» **DATA IN THIS EXERCISE**:
>> BEGIN

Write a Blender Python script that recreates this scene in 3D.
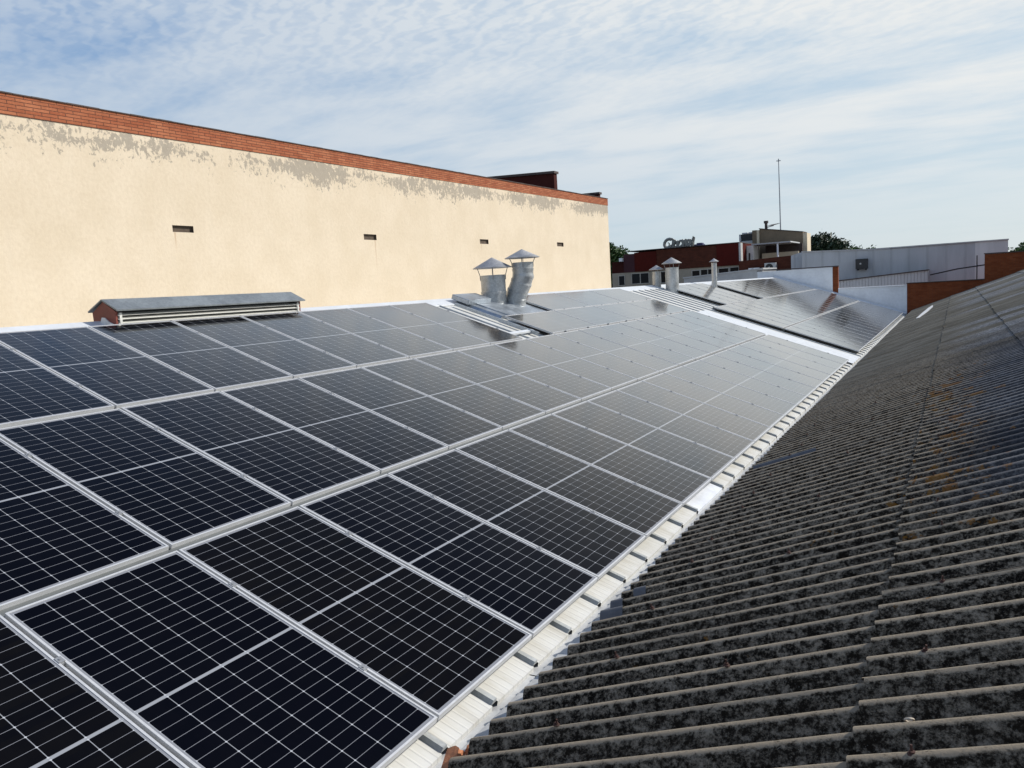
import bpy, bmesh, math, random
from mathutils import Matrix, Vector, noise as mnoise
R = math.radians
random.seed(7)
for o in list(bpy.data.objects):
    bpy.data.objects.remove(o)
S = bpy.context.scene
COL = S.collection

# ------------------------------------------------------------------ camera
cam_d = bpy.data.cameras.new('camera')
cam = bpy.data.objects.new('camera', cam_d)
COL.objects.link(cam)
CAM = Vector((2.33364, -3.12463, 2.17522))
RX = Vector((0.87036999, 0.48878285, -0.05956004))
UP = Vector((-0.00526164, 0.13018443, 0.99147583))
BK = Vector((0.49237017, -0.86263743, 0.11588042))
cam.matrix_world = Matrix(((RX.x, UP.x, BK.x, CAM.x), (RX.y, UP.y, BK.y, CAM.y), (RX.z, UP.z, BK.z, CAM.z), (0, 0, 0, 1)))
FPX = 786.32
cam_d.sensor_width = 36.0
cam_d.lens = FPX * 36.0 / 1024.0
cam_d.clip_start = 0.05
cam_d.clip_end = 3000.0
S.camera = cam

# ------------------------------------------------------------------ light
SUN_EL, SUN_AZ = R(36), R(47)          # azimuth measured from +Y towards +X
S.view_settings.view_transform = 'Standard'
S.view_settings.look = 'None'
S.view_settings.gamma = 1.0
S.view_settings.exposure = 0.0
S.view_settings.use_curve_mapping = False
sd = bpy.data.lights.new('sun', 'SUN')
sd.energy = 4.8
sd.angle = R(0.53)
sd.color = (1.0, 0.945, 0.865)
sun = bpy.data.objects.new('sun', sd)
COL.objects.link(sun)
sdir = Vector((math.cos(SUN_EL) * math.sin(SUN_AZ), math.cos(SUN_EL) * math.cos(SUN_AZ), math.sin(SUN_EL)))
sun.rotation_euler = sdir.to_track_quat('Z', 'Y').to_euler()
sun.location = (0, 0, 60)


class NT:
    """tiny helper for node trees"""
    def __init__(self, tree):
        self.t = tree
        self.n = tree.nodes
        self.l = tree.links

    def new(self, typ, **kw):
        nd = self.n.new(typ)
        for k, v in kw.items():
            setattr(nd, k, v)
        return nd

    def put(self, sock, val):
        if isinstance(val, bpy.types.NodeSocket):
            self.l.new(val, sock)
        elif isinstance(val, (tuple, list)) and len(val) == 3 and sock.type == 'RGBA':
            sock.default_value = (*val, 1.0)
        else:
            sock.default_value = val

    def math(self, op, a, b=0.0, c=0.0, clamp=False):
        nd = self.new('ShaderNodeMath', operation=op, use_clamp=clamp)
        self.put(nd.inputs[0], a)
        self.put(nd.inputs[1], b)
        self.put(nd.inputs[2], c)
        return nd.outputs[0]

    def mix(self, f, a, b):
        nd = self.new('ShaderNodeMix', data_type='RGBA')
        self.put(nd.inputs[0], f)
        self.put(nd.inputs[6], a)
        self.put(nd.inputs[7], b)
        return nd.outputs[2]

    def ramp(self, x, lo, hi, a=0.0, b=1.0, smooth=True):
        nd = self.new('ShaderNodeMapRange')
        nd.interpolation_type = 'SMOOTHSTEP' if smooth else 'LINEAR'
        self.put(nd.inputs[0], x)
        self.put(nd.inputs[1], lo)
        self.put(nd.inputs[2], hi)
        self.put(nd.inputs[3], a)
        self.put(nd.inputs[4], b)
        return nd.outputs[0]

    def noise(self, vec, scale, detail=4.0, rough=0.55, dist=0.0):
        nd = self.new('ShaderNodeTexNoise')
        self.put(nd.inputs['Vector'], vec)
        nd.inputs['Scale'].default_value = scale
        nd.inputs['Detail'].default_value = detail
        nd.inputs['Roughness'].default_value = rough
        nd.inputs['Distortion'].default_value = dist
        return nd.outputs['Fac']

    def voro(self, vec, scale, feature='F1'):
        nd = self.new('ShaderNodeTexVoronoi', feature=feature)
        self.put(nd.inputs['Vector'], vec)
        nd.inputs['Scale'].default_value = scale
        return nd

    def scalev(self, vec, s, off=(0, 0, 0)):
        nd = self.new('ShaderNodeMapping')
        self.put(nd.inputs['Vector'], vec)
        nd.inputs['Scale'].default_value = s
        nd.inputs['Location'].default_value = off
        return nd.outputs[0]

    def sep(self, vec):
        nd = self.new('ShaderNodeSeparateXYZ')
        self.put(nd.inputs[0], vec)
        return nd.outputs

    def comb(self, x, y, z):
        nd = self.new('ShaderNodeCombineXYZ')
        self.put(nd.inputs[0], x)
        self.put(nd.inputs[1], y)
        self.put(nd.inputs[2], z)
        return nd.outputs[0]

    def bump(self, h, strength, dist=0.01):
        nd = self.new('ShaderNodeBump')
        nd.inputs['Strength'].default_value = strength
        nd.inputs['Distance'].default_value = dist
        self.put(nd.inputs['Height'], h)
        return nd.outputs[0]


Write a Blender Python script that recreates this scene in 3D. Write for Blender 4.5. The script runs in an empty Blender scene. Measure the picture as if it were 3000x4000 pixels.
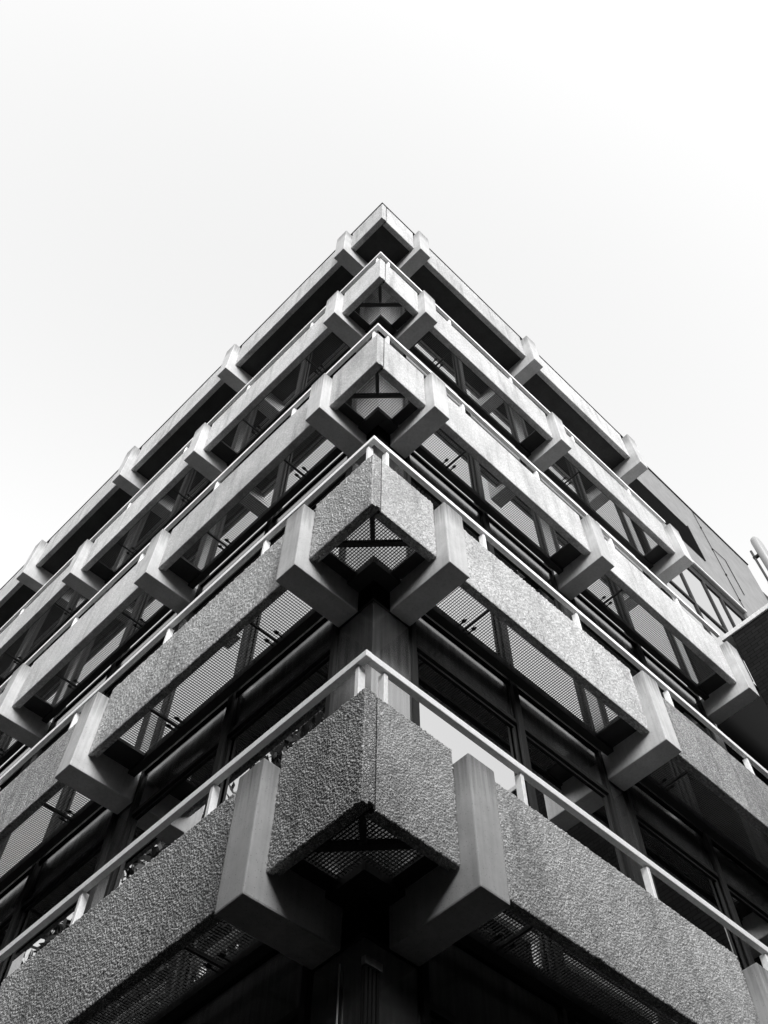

>> END

» **GIVEN PROBLEM**:
Except for the pictures, copy every line of the records above exactly.

» **SOLVED EXERCISE**:
Write a Blender Python script that recreates this scene in 3D.
import bpy, bmesh, math, random
from mathutils import Matrix, Vector, noise as mnoise
R = math.radians
random.seed(7)
for o in list(bpy.data.objects):
    bpy.data.objects.remove(o)
S = bpy.context.scene
COL = S.collection

# ------------------------------------------------------------------ camera
cam_d = bpy.data.cameras.new('camera')
cam = bpy.data.objects.new('camera', cam_d)
COL.objects.link(cam)
CAM = Vector((2.33364, -3.12463, 2.17522))
RX = Vector((0.87036999, 0.48878285, -0.05956004))
UP = Vector((-0.00526164, 0.13018443, 0.99147583))
BK = Vector((0.49237017, -0.86263743, 0.11588042))
cam.matrix_world = Matrix(((RX.x, UP.x, BK.x, CAM.x), (RX.y, UP.y, BK.y, CAM.y), (RX.z, UP.z, BK.z, CAM.z), (0, 0, 0, 1)))
FPX = 786.32
cam_d.sensor_width = 36.0
cam_d.lens = FPX * 36.0 / 1024.0
cam_d.clip_start = 0.05
cam_d.clip_end = 3000.0
S.camera = cam

# ------------------------------------------------------------------ light
SUN_EL, SUN_AZ = R(36), R(47)          # azimuth measured from +Y towards +X
S.view_settings.view_transform = 'Standard'
S.view_settings.look = 'None'
S.view_settings.gamma = 1.0
S.view_settings.exposure = 0.0
S.view_settings.use_curve_mapping = False
sd = bpy.data.lights.new('sun', 'SUN')
sd.energy = 4.8
sd.angle = R(0.53)
sd.color = (1.0, 0.945, 0.865)
sun = bpy.data.objects.new('sun', sd)
COL.objects.link(sun)
sdir = Vector((math.cos(SUN_EL) * math.sin(SUN_AZ), math.cos(SUN_EL) * math.cos(SUN_AZ), math.sin(SUN_EL)))
sun.rotation_euler = sdir.to_track_quat('Z', 'Y').to_euler()
sun.location = (0, 0, 60)


class NT:
    """tiny helper for node trees"""
    def __init__(self, tree):
        self.t = tree
        self.n = tree.nodes
        self.l = tree.links

    def new(self, typ, **kw):
        nd = self.n.new(typ)
        for k, v in kw.items():
            setattr(nd, k, v)
        return nd

    def put(self, sock, val):
        if isinstance(val, bpy.types.NodeSocket):
            self.l.new(val, sock)
        elif isinstance(val, (tuple, list)) and len(val) == 3 and sock.type == 'RGBA':
            sock.default_value = (*val, 1.0)
        else:
            sock.default_value = val

    def math(self, op, a, b=0.0, c=0.0, clamp=False):
        nd = self.new('ShaderNodeMath', operation=op, use_clamp=clamp)
        self.put(nd.inputs[0], a)
        self.put(nd.inputs[1], b)
        self.put(nd.inputs[2], c)
        return nd.outputs[0]

    def mix(self, f, a, b):
        nd = self.new('ShaderNodeMix', data_type='RGBA')
        self.put(nd.inputs[0], f)
        self.put(nd.inputs[6], a)
        self.put(nd.inputs[7], b)
        return nd.outputs[2]

    def ramp(self, x, lo, hi, a=0.0, b=1.0, smooth=True):
        nd = self.new('ShaderNodeMapRange')
        nd.interpolation_type = 'SMOOTHSTEP' if smooth else 'LINEAR'
        self.put(nd.inputs[0], x)
        self.put(nd.inputs[1], lo)
        self.put(nd.inputs[2], hi)
        self.put(nd.inputs[3], a)
        self.put(nd.inputs[4], b)
        return nd.outputs[0]

    def noise(self, vec, scale, detail=4.0, rough=0.55, dist=0.0):
        nd = self.new('ShaderNodeTexNoise')
        self.put(nd.inputs['Vector'], vec)
        nd.inputs['Scale'].default_value = scale
        nd.inputs['Detail'].default_value = detail
        nd.inputs['Roughness'].default_value = rough
        nd.inputs['Distortion'].default_value = dist
        return nd.outputs['Fac']

    def voro(self, vec, scale, feature='F1'):
        nd = self.new('ShaderNodeTexVoronoi', feature=feature)
        self.put(nd.inputs['Vector'], vec)
        nd.inputs['Scale'].default_value = scale
        return nd

    def scalev(self, vec, s, off=(0, 0, 0)):
        nd = self.new('ShaderNodeMapping')
        self.put(nd.inputs['Vector'], vec)
        nd.inputs['Scale'].default_value = s
        nd.inputs['Location'].default_value = off
        return nd.outputs[0]

    def sep(self, vec):
        nd = self.new('ShaderNodeSeparateXYZ')
        self.put(nd.inputs[0], vec)
        return nd.outputs

    def comb(self, x, y, z):
        nd = self.new('ShaderNodeCombineXYZ')
        self.put(nd.inputs[0], x)
        self.put(nd.inputs[1], y)
        self.put(nd.inputs[2], z)
        return nd.outputs[0]

    def bump(self, h, strength, dist=0.01):
        nd = self.new('ShaderNodeBump')
        nd.inputs['Strength'].default_value = strength
        nd.inputs['Distance'].default_value = dist
        self.put(nd.inputs['Height'], h)
        return nd.outputs[0]


Write a Blender Python script that recreates this scene in 3D. Write for Blender 4.5. The script runs in an empty Blender scene. Measure the picture as if it were 3000x4000 pixels.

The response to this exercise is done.